Following our review of the record in light of the legal arguments presented and applicable precedent, we remand the matter to the Department of Corrections for a statement of reasons for sustaining the adjudication against Barnes.

Our review of the record suggests substantial congruence between the versions of the initial events provided by Barnes and Mickens. Both agreed that an order to leave the commissary was given by Mickens and that Barnes initially complied, but later sought to return. At that point, Mickens stated that Barnes became "agitated." Barnes stated Mickens "went belligerent." Although confronted by these conflicting statements, the hearing officer made no overt credibility determination, and indeed, he was not well equipped to do so, since as we understand the record, neither Barnes nor Mickens testified.

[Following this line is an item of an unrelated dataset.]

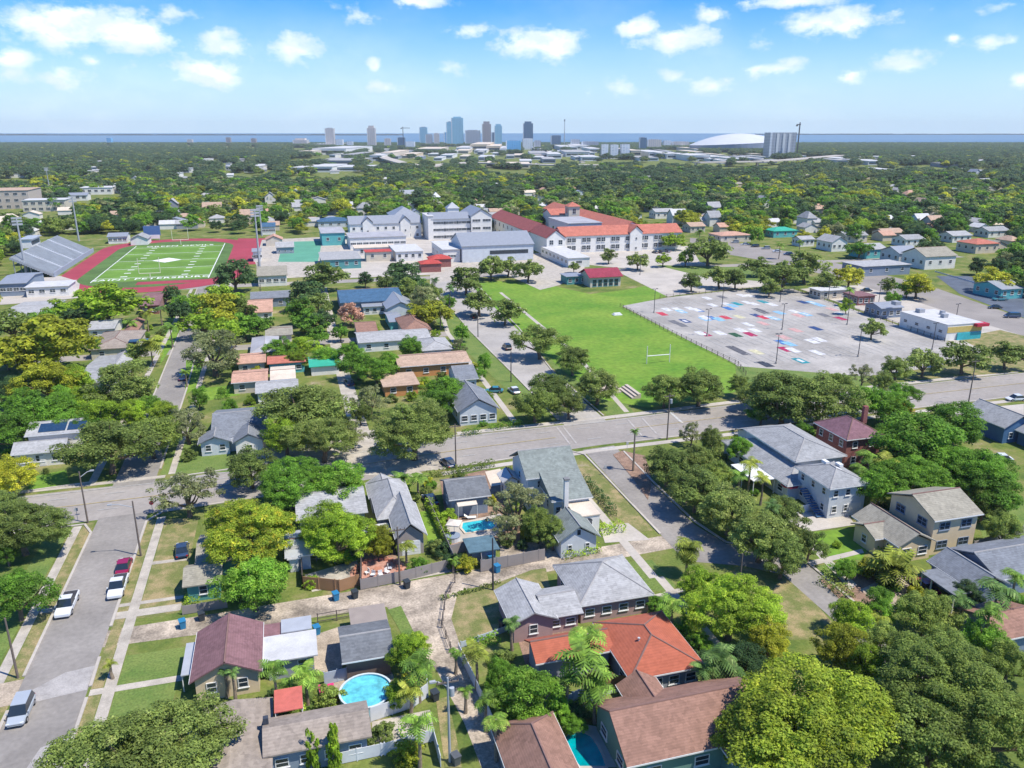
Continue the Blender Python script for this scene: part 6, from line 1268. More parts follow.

Thereafter, the hearing officer appears to have made an implied assumption that if Barnes' "hesitation" or attempt to return to the commissary were justified, then discipline would not be warranted. However, the hearing officer found no justification for Barnes' conduct, determining that Barnes could have left the commissary stamp with staff "as noted in the investigation." We are unsure what was meant by this statement, since we have been unable to locate an investigatory report establishing this fact. We also find no foundation in the record for the hearing officer's conclusion that Barnes had "other options" with respect to the retrieval of his legal materials.

Before us, the State argues that the affirmance by the Department of Corrections of Barnes' adjudication on appeal carried with it the implicit conclusion that the adjudication of guilt was supported by substantial credible evidence. Although there may be cases in which such an implicit determination could be recognized, here, for the reasons that we have stated, a further examination of the evidence and an articulated determination whether substantial evidence supported the hearing officer's decision is required.

The matter is remanded for further proceedings in light of this opinion within forty-five days of the issuance of this opinion. Jurisdiction is not retained.